── COLLECTED DATA
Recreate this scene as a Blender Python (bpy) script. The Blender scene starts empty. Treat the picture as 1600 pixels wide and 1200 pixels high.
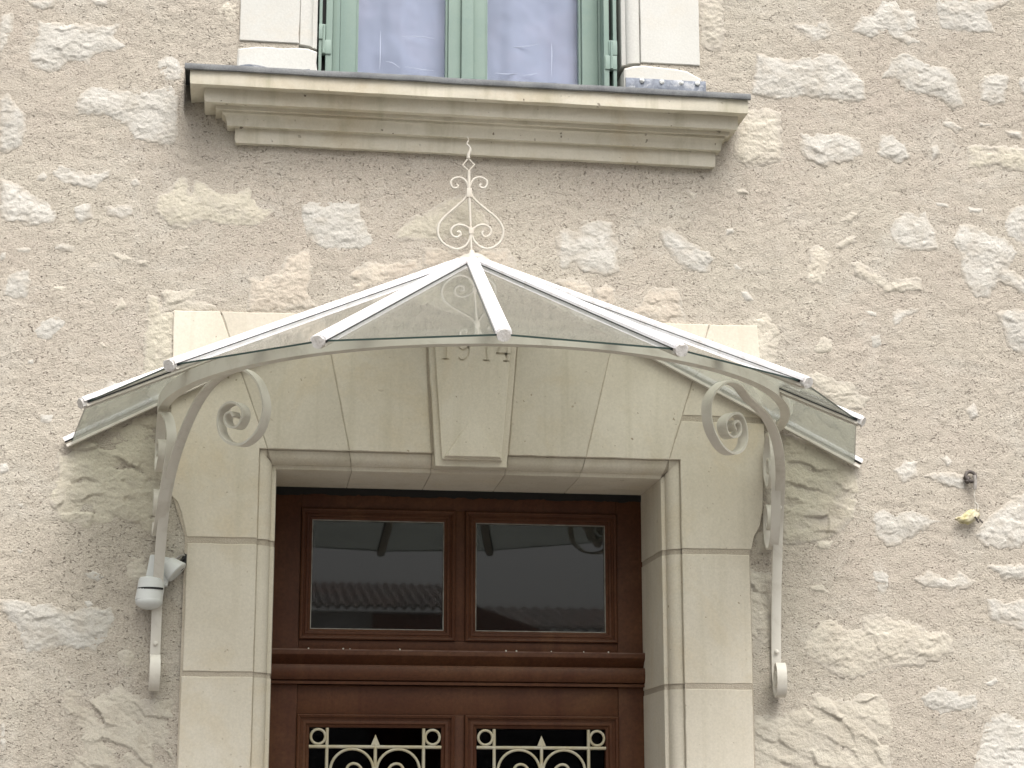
import bpy, bmesh, math, random
import numpy as np
from mathutils import Vector, Matrix
random.seed(7)
S = bpy.context.scene
C = S.collection
R = math.radians

# ------------------------------------------------------------------ camera
cam_d = bpy.data.cameras.new("camera"); cam = bpy.data.objects.new("camera", cam_d); C.objects.link(cam)
CAM = Vector((-0.7636, -6.19664, 1.6)); YAW, PIT = 0.142605, 0.225065
fw = Vector((math.sin(YAW)*math.cos(PIT), math.cos(YAW)*math.cos(PIT), math.sin(PIT)))
rt = Vector((math.cos(YAW), -math.sin(YAW), 0)); up = rt.cross(fw)
cam.matrix_world = Matrix(((rt.x, up.x, -fw.x, CAM.x), (rt.y, up.y, -fw.y, CAM.y), (rt.z, up.z, -fw.z, CAM.z), (0, 0, 0, 1)))
cam_d.sensor_width = 36; cam_d.lens = 36*3100/1600; cam_d.clip_end = 500; cam_d.clip_start = 0.05
S.camera = cam

# ------------------------------------------------------------------ sky, sun, exposure
SUN_EL, SUN_AZ = 56.0, 12.0      # overcast: a broad weak sun, high in front of the facade
w = bpy.data.worlds.new("World"); S.world = w; w.use_nodes = True
nt = w.node_tree; bg = nt.nodes["Background"]
sky = nt.nodes.new("ShaderNodeTexSky"); sky.sky_type = 'NISHITA'; sky.sun_disc = False
sky.sun_elevation = R(SUN_EL); sky.sun_rotation = R(180-SUN_AZ); sky.dust_density = 6; sky.air_density = 1.0; sky.ozone_density = 1.0
hs = nt.nodes.new("ShaderNodeHueSaturation"); hs.inputs['Saturation'].default_value = 0.22
nt.links.new(sky.outputs[0], hs.inputs['Color'])
# an overcast dome is about three times brighter overhead than at the horizon
tcw = nt.nodes.new("ShaderNodeTexCoord"); spz = nt.nodes.new("ShaderNodeSeparateXYZ"); nt.links.new(tcw.outputs['Generated'], spz.inputs[0])
mrz = nt.nodes.new("ShaderNodeMapRange"); mrz.inputs[1].default_value = 0; mrz.inputs[2].default_value = 1; mrz.inputs[3].default_value = .62; mrz.inputs[4].default_value = 2.0; nt.links.new(spz.outputs[2], mrz.inputs[0])
scz = nt.nodes.new("ShaderNodeVectorMath"); scz.operation = 'SCALE'; nt.links.new(hs.outputs[0], scz.inputs[0]); nt.links.new(mrz.outputs[0], scz.inputs['Scale'])
nt.links.new(scz.outputs[0], bg.inputs['Color'])
bg.inputs['Strength'].default_value = 0.15
sl = bpy.data.lights.new("sun", 'SUN'); sl.energy = 0.9; sl.angle = R(38); sl.color = (1, 0.955, 0.88)
so = bpy.data.objects.new("sun", sl); C.objects.link(so)
sd = Vector((math.sin(R(SUN_AZ))*math.cos(R(SUN_EL)), -math.cos(R(SUN_AZ))*math.cos(R(SUN_EL)), math.sin(R(SUN_EL))))
so.rotation_euler = sd.to_track_quat('Z', 'Y').to_euler(); so.location = sd*20
S.view_settings.view_transform = 'Standard'; S.view_settings.look = 'None'
S.view_settings.gamma = 1; S.view_settings.use_curve_mapping = False
S.view_settings.exposure = 0.34

# ------------------------------------------------------------------ materials
def mat(name, base, rough=0.8, vary=None, vscale=4.0, stain=None, sscale=1.5, grain=0.0, gscale=200.0,
        bump=0.0, bscale=120.0, bdist=0.002, rnd=0.0, metallic=0.0, spec=0.3, pits=None, stretch=None, streak=None, film=None):
    m = bpy.data.materials.new(name); m.use_nodes = True
    t = m.node_tree; N = t.nodes; L = t.links; b = N["Principled BSDF"]
    b.inputs['Roughness'].default_value = rough; b.inputs['Metallic'].default_value = metallic
    b.inputs['Specular IOR Level'].default_value = spec
    tc = N.new("ShaderNodeTexCoord"); co = tc.outputs['Object']
    if stretch:
        mp = N.new("ShaderNodeMapping"); mp.inputs['Scale'].default_value = stretch
        L.new(co, mp.inputs['Vector']); co = mp.outputs[0]
    def noise(scale, detail=6, rough_=0.6, dist=0.0, vec=None):
        n = N.new("ShaderNodeTexNoise"); n.inputs['Scale'].default_value = scale; n.inputs['Detail'].default_value = detail
        n.inputs['Roughness'].default_value = rough_; n.inputs['Distortion'].default_value = dist
        L.new(vec or co, n.inputs['Vector']); return n.outputs[0]
    def ramp(fac, a, b_):
        r = N.new("ShaderNodeMapRange"); r.inputs[1].default_value = a; r.inputs[2].default_value = b_; r.clamp = True
        L.new(fac, r.inputs[0]); return r.outputs[0]
    def mix(fac, a, b_, mode='MIX'):
        x = N.new("ShaderNodeMix"); x.data_type = 'RGBA'; x.blend_type = mode
        if isinstance(fac, float): x.inputs[0].default_value = fac
        else: L.new(fac, x.inputs[0])
        for i, v in ((6, a), (7, b_)):
            if isinstance(v, tuple): x.inputs[i].default_value = (*v, 1)
            else: L.new(v, x.inputs[i])
        return x.outputs[2]
    col = base
    if vary: col = mix(ramp(noise(vscale), 0.35, 0.65), base, vary)
    if stain:
        col = mix(ramp(noise(sscale, 8, 0.7, 0.6), 0.50, 0.78), col, stain)
    if streak:
        mp = N.new("ShaderNodeMapping"); mp.inputs['Scale'].default_value = (14, 14, 0.7); L.new(tc.outputs['Object'], mp.inputs['Vector'])
        col = mix(ramp(noise(1.0, 5, 0.6, 0.3, mp.outputs[0]), 0.52, 0.80), col, streak)
    if grain:
        g = N.new("ShaderNodeMapRange"); g.inputs[1].default_value = 0.3; g.inputs[2].default_value = 0.7
        g.inputs[3].default_value = 1-grain; g.inputs[4].default_value = 1+grain; L.new(noise(gscale, 3, 0.7), g.inputs[0])
        mm = N.new("ShaderNodeVectorMath"); mm.operation = 'SCALE'
        if isinstance(col, tuple): mm.inputs[0].default_value = col
        else: L.new(col, mm.inputs[0])
        L.new(g.outputs[0], mm.inputs['Scale']); col = mm.outputs[0]
    if rnd:
        oi = N.new("ShaderNodeObjectInfo"); g = N.new("ShaderNodeMapRange")
        g.inputs[3].default_value = 1-rnd; g.inputs[4].default_value = 1+rnd; L.new(oi.outputs['Random'], g.inputs[0])
        mm = N.new("ShaderNodeVectorMath"); mm.operation = 'SCALE'
        if isinstance(col, tuple): mm.inputs[0].default_value = col
        else: L.new(col, mm.inputs[0])
        L.new(g.outputs[0], mm.inputs['Scale']); col = mm.outputs[0]
    if film:                                       # lime mortar smeared thinly over the stone's rim
        at = N.new("ShaderNodeAttribute"); at.attribute_name = 'film'
        col = mix(at.outputs['Fac'], col, film)
    hgt = None
    if pits:
        pc, ps, p0, p1 = pits                      # dark sand grains and open pits in the mortar
        pn = ramp(noise(ps, 1, 0.5, 0.0), p0, p1)
        pn2 = ramp(noise(ps*0.23, 2, 0.5), 0.38, 0.62)
        mu = N.new("ShaderNodeMath"); mu.operation = 'MULTIPLY'; L.new(pn, mu.inputs[0]); L.new(pn2, mu.inputs[1])
        col = mix(mu.outputs[0], col, pc); hgt = mu.outputs[0]
    if isinstance(col, tuple): b.inputs['Base Color'].default_value = (*col, 1)
    else: L.new(col, b.inputs['Base Color'])
    if bump:
        bp = N.new("ShaderNodeBump"); bp.inputs['Strength'].default_value = bump; bp.inputs['Distance'].default_value = bdist
        h = noise(bscale, 4, 0.65)
        if hgt is not None:
            sb = N.new("ShaderNodeMath"); sb.operation = 'SUBTRACT'; L.new(h, sb.inputs[0]); L.new(hgt, sb.inputs[1]); h = sb.outputs[0]
        L.new(h, bp.inputs['Height']); L.new(bp.outputs[0], b.inputs['Normal'])
    return m

M = {}
M['mortar'] = mat('mortar', (.455,.414,.345), .95, vary=(.432,.382,.322), vscale=1.7, stain=(.49,.458,.40), sscale=3.2, streak=(.40,.36,.30), grain=.20, gscale=210,
                  bump=1.0, bscale=125, bdist=.005, spec=.1, pits=((.27,.235,.195), 150, .60, .72), stretch=(1,1,1.25))
M['mortar_joint'] = mat('joint_mortar', (.47,.415,.34), .95, vary=(.41,.36,.29), vscale=9, grain=.15, gscale=260, bump=.7, bscale=170, bdist=.003, spec=.1)
ST = dict(bump=1.0, bscale=130, bdist=.004, spec=.12, rnd=.07, grain=.07, gscale=140, film=(.45,.41,.35))
M['w'] = mat('pale_limestone', (.53,.508,.462), .9, vary=(.475,.45,.40), vscale=11, stain=(.425,.385,.325), sscale=9, **ST)
M['c'] = mat('cream_limestone', (.525,.487,.41), .9, vary=(.49,.445,.37), vscale=9, stain=(.42,.37,.30), sscale=7, **ST)
M['y'] = mat('yellow_limestone', (.52,.48,.39), .9, vary=(.465,.43,.35), vscale=9, stain=(.41,.36,.29), sscale=7, **ST)
M['p'] = mat('peach_limestone', (.53,.475,.395), .9, vary=(.49,.425,.35), vscale=7, stain=(.42,.37,.31), sscale=7, **ST)
AS = dict(bump=.35, bscale=70, bdist=.0016, spec=.15, rnd=.06, grain=.07, gscale=150)
M['ashlar'] = mat('dressed_limestone', (.62,.572,.485), .85, vary=(.56,.51,.42), vscale=3.2, stain=(.555,.47,.335), sscale=2.4, streak=(.50,.455,.36), pits=((.36,.30,.22), 60, .75, .78), **AS)
M['ashlar_up'] = mat('upper_dressed_limestone', (.55,.545,.51), .85, vary=(.515,.505,.465), vscale=4, stain=(.55,.50,.42), sscale=2.5, **AS)
M['sill'] = mat('sill_limestone', (.61,.57,.475), .85, vary=(.55,.51,.415), vscale=5, stain=(.45,.38,.26), sscale=3.0, streak=(.40,.37,.27), pits=((.16,.13,.10), 45, .73, .76), bump=.3, bscale=90, bdist=.0015, spec=.12, grain=.05, gscale=160)
M['zinc'] = mat('weathered_zinc', (.115,.12,.125), .6, vary=(.17,.175,.175), vscale=14, stain=(.07,.072,.075), sscale=9, grain=.2, metallic=.0, bump=.4, bscale=60, bdist=.002)
M['lead'] = mat('blue_grey_flashing', (.22,.24,.28), .6, vary=(.13,.145,.175), vscale=40, stain=(.6,.6,.6), sscale=30, metallic=.2, bump=.5, bscale=60, bdist=.003)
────
## WHAT YOU SHOULD DO
For each line of the listing that holds the word "scene", show that line.

## RESPONSE TO THE TASK
Recreate this scene as a Blender Python (bpy) script. The Blender scene starts empty. Treat the picture as 1600 pixels wide and 1200 pixels high.
S = bpy.context.scene